▶ PROMPT:
All records must be quoted exactly. Omit the pictures.

------------------------------------------------------------------------

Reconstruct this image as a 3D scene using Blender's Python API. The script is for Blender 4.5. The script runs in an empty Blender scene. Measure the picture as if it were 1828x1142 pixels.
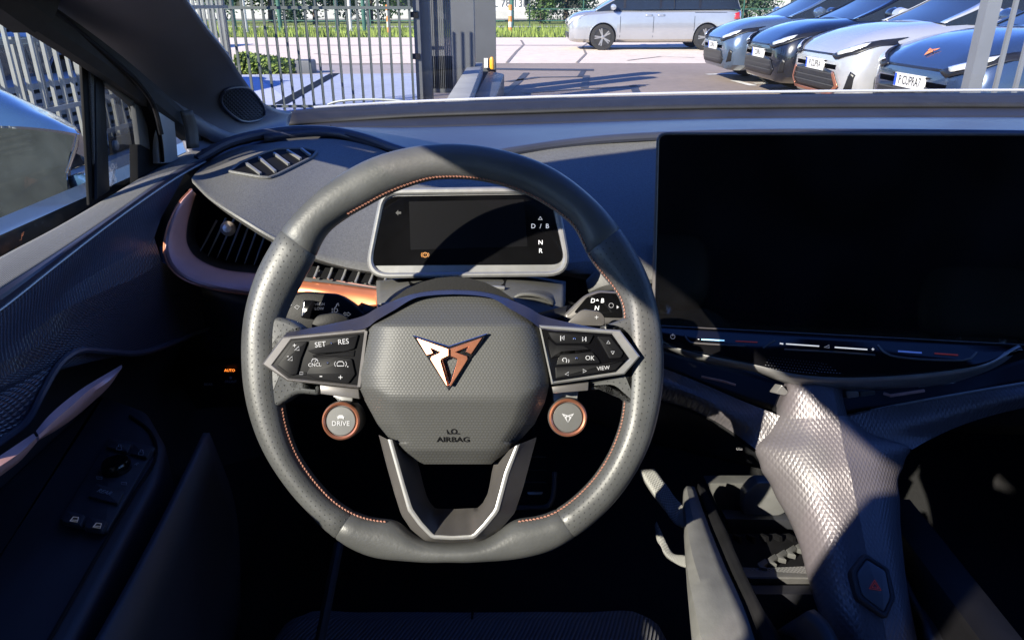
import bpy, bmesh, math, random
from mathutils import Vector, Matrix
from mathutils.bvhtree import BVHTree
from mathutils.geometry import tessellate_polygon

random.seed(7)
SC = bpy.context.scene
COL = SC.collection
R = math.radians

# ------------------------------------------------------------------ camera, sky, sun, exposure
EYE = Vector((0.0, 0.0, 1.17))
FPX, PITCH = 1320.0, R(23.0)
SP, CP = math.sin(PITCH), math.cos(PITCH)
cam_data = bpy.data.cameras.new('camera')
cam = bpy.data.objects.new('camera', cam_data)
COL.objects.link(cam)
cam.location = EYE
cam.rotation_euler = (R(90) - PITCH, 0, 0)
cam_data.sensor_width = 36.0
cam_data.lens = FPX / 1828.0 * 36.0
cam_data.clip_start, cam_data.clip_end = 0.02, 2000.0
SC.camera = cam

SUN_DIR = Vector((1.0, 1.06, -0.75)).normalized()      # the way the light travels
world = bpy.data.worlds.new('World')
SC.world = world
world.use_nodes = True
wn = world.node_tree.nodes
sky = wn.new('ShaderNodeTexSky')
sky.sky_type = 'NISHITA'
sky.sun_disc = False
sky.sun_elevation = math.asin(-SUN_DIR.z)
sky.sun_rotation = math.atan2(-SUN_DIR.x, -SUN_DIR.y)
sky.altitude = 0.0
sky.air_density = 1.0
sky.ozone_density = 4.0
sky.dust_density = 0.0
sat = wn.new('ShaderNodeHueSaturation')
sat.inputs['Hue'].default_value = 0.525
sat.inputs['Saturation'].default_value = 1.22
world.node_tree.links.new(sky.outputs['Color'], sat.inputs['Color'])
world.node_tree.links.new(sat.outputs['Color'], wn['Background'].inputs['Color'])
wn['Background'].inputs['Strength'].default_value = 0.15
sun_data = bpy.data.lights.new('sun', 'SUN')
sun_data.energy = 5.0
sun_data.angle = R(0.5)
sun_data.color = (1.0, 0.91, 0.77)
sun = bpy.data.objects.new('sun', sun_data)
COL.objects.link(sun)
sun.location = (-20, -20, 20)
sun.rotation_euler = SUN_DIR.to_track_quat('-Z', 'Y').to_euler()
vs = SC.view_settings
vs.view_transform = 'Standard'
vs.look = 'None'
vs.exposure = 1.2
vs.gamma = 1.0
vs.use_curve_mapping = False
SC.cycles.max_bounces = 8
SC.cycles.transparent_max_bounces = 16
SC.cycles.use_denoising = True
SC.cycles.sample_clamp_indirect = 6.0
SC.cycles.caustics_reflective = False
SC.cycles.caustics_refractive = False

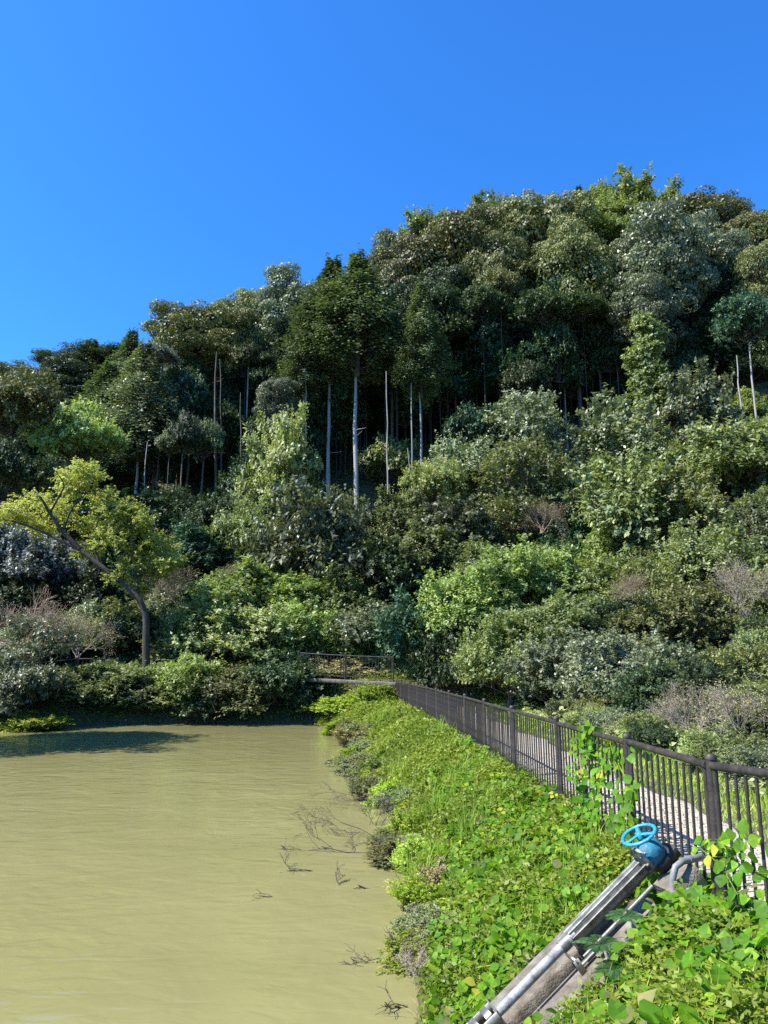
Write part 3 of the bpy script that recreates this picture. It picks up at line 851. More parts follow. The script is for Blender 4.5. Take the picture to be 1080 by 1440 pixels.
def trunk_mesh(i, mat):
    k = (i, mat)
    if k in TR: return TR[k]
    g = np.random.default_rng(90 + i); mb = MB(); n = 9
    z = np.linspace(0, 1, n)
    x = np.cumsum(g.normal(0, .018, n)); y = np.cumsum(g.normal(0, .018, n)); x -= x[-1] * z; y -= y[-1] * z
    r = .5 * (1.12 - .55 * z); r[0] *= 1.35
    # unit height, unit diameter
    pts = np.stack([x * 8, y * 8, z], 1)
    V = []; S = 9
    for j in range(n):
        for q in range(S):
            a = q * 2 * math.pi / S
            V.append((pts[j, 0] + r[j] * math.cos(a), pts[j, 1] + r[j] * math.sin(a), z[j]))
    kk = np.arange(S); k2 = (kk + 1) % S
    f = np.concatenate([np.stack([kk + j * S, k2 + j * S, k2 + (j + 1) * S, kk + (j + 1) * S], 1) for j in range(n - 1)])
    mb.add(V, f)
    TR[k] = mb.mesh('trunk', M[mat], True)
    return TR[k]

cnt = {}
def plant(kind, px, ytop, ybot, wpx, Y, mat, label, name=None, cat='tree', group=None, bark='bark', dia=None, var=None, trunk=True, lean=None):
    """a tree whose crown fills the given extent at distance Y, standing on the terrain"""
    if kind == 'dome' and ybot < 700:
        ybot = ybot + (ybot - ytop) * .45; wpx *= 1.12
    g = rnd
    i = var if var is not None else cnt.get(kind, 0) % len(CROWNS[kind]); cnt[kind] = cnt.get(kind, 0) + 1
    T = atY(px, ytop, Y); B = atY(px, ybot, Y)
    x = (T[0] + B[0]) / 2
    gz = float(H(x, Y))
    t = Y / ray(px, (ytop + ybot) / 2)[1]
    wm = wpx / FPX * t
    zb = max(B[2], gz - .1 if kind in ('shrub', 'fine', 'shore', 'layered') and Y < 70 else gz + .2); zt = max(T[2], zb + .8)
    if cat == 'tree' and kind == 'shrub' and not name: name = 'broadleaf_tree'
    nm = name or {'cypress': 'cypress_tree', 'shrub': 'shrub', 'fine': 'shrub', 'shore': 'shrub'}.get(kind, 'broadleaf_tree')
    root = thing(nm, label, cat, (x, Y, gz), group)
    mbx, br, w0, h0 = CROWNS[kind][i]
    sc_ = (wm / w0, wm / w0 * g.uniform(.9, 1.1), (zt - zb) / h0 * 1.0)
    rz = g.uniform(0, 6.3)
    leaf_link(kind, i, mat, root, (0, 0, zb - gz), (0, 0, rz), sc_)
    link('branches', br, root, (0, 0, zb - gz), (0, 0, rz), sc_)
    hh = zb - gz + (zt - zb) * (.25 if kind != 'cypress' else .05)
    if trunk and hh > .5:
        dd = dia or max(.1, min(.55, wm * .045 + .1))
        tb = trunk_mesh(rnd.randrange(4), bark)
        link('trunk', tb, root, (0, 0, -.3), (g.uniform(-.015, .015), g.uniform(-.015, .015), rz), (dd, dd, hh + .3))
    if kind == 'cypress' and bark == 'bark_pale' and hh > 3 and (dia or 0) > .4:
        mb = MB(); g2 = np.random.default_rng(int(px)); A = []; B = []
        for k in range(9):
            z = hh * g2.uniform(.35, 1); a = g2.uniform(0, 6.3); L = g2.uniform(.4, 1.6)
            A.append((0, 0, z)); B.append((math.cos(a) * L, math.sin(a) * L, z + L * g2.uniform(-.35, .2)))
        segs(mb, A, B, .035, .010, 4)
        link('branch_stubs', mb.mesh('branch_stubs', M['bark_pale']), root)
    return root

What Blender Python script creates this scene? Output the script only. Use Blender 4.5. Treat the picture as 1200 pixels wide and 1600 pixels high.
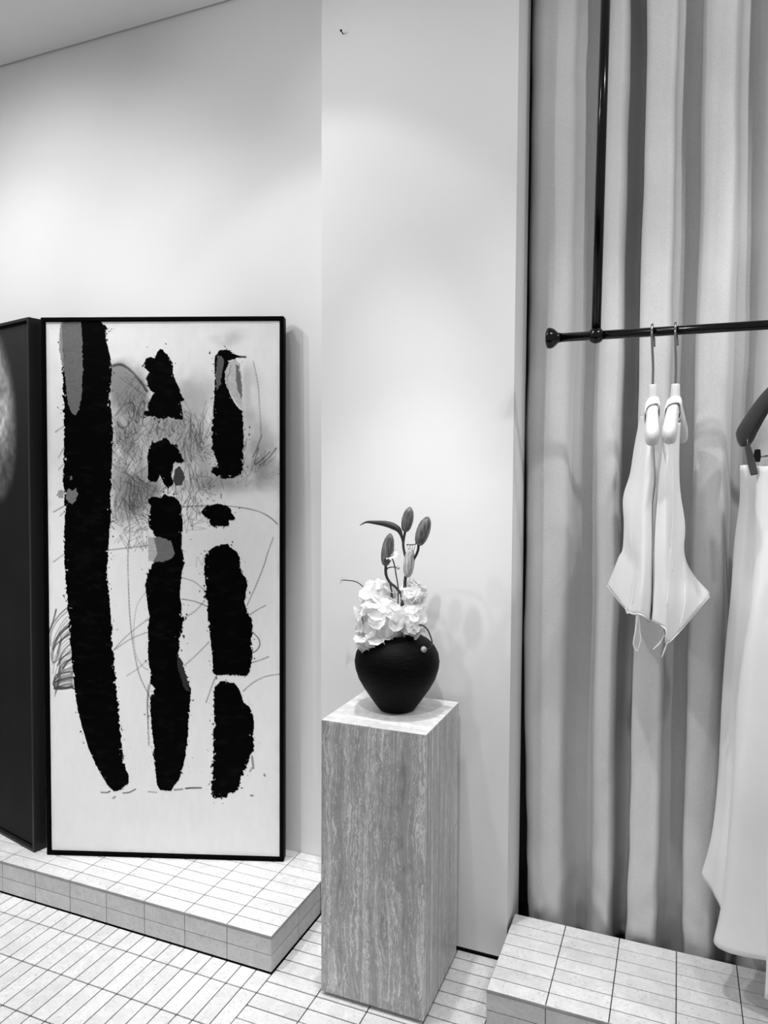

------------------------------------------------------------------------

▶ RESULT OF THE EXERCISE:
Reconstruct this image as a 3D scene using Blender's Python API. The script is for Blender 4.5. The script runs in an empty Blender scene. Measure the picture as if it were 1828x1142 pixels.
import bpy, bmesh, math, random
from mathutils import Vector, Matrix
from mathutils.bvhtree import BVHTree
from mathutils.geometry import tessellate_polygon

random.seed(7)
SC = bpy.context.scene
COL = SC.collection
R = math.radians

# ------------------------------------------------------------------ camera, sky, sun, exposure
EYE = Vector((0.0, 0.0, 1.17))
FPX, PITCH = 1320.0, R(23.0)
SP, CP = math.sin(PITCH), math.cos(PITCH)
cam_data = bpy.data.cameras.new('camera')
cam = bpy.data.objects.new('camera', cam_data)
COL.objects.link(cam)
cam.location = EYE
cam.rotation_euler = (R(90) - PITCH, 0, 0)
cam_data.sensor_width = 36.0
cam_data.lens = FPX / 1828.0 * 36.0
cam_data.clip_start, cam_data.clip_end = 0.02, 2000.0
SC.camera = cam

SUN_DIR = Vector((1.0, 1.06, -0.75)).normalized()      # the way the light travels
world = bpy.data.worlds.new('World')
SC.world = world
world.use_nodes = True
wn = world.node_tree.nodes
sky = wn.new('ShaderNodeTexSky')
sky.sky_type = 'NISHITA'
sky.sun_disc = False
sky.sun_elevation = math.asin(-SUN_DIR.z)
sky.sun_rotation = math.atan2(-SUN_DIR.x, -SUN_DIR.y)
sky.altitude = 0.0
sky.air_density = 1.0
sky.ozone_density = 4.0
sky.dust_density = 0.0
sat = wn.new('ShaderNodeHueSaturation')
sat.inputs['Hue'].default_value = 0.525
sat.inputs['Saturation'].default_value = 1.22
world.node_tree.links.new(sky.outputs['Color'], sat.inputs['Color'])
world.node_tree.links.new(sat.outputs['Color'], wn['Background'].inputs['Color'])
wn['Background'].inputs['Strength'].default_value = 0.15
sun_data = bpy.data.lights.new('sun', 'SUN')
sun_data.energy = 5.0
sun_data.angle = R(0.5)
sun_data.color = (1.0, 0.91, 0.77)
sun = bpy.data.objects.new('sun', sun_data)
COL.objects.link(sun)
sun.location = (-20, -20, 20)
sun.rotation_euler = SUN_DIR.to_track_quat('-Z', 'Y').to_euler()
vs = SC.view_settings
vs.view_transform = 'Standard'
vs.look = 'None'
vs.exposure = 1.2
vs.gamma = 1.0
vs.use_curve_mapping = False
SC.cycles.max_bounces = 8
SC.cycles.transparent_max_bounces = 16
SC.cycles.use_denoising = True
SC.cycles.sample_clamp_indirect = 6.0
SC.cycles.caustics_reflective = False
SC.cycles.caustics_refractive = False

Write part 3 of the bpy script that recreates this picture. It picks up at line 851. More parts follow. The script is for Blender 4.5. Take the picture to be 1080 by 1440 pixels.
def trunk_mesh(i, mat):
    k = (i, mat)
    if k in TR: return TR[k]
    g = np.random.default_rng(90 + i); mb = MB(); n = 9
    z = np.linspace(0, 1, n)
    x = np.cumsum(g.normal(0, .018, n)); y = np.cumsum(g.normal(0, .018, n)); x -= x[-1] * z; y -= y[-1] * z
    r = .5 * (1.12 - .55 * z); r[0] *= 1.35
    # unit height, unit diameter
    pts = np.stack([x * 8, y * 8, z], 1)
    V = []; S = 9
    for j in range(n):
        for q in range(S):
            a = q * 2 * math.pi / S
            V.append((pts[j, 0] + r[j] * math.cos(a), pts[j, 1] + r[j] * math.sin(a), z[j]))
    kk = np.arange(S); k2 = (kk + 1) % S
    f = np.concatenate([np.stack([kk + j * S, k2 + j * S, k2 + (j + 1) * S, kk + (j + 1) * S], 1) for j in range(n - 1)])
    mb.add(V, f)
    TR[k] = mb.mesh('trunk', M[mat], True)
    return TR[k]

cnt = {}
def plant(kind, px, ytop, ybot, wpx, Y, mat, label, name=None, cat='tree', group=None, bark='bark', dia=None, var=None, trunk=True, lean=None):
    """a tree whose crown fills the given extent at distance Y, standing on the terrain"""
    if kind == 'dome' and ybot < 700:
        ybot = ybot + (ybot - ytop) * .45; wpx *= 1.12
    g = rnd
    i = var if var is not None else cnt.get(kind, 0) % len(CROWNS[kind]); cnt[kind] = cnt.get(kind, 0) + 1
    T = atY(px, ytop, Y); B = atY(px, ybot, Y)
    x = (T[0] + B[0]) / 2
    gz = float(H(x, Y))
    t = Y / ray(px, (ytop + ybot) / 2)[1]
    wm = wpx / FPX * t
    zb = max(B[2], gz - .1 if kind in ('shrub', 'fine', 'shore', 'layered') and Y < 70 else gz + .2); zt = max(T[2], zb + .8)
    if cat == 'tree' and kind == 'shrub' and not name: name = 'broadleaf_tree'
    nm = name or {'cypress': 'cypress_tree', 'shrub': 'shrub', 'fine': 'shrub', 'shore': 'shrub'}.get(kind, 'broadleaf_tree')
    root = thing(nm, label, cat, (x, Y, gz), group)
    mbx, br, w0, h0 = CROWNS[kind][i]
    sc_ = (wm / w0, wm / w0 * g.uniform(.9, 1.1), (zt - zb) / h0 * 1.0)
    rz = g.uniform(0, 6.3)
    leaf_link(kind, i, mat, root, (0, 0, zb - gz), (0, 0, rz), sc_)
    link('branches', br, root, (0, 0, zb - gz), (0, 0, rz), sc_)
    hh = zb - gz + (zt - zb) * (.25 if kind != 'cypress' else .05)
    if trunk and hh > .5:
        dd = dia or max(.1, min(.55, wm * .045 + .1))
        tb = trunk_mesh(rnd.randrange(4), bark)
        link('trunk', tb, root, (0, 0, -.3), (g.uniform(-.015, .015), g.uniform(-.015, .015), rz), (dd, dd, hh + .3))
    if kind == 'cypress' and bark == 'bark_pale' and hh > 3 and (dia or 0) > .4:
        mb = MB(); g2 = np.random.default_rng(int(px)); A = []; B = []
        for k in range(9):
            z = hh * g2.uniform(.35, 1); a = g2.uniform(0, 6.3); L = g2.uniform(.4, 1.6)
            A.append((0, 0, z)); B.append((math.cos(a) * L, math.sin(a) * L, z + L * g2.uniform(-.35, .2)))
        segs(mb, A, B, .035, .010, 4)
        link('branch_stubs', mb.mesh('branch_stubs', M['bark_pale']), root)
    return root

What Blender Python script creates this scene? Output the script only. Use Blender 4.5. Treat the picture as 1200 pixels wide and 1600 pixels high.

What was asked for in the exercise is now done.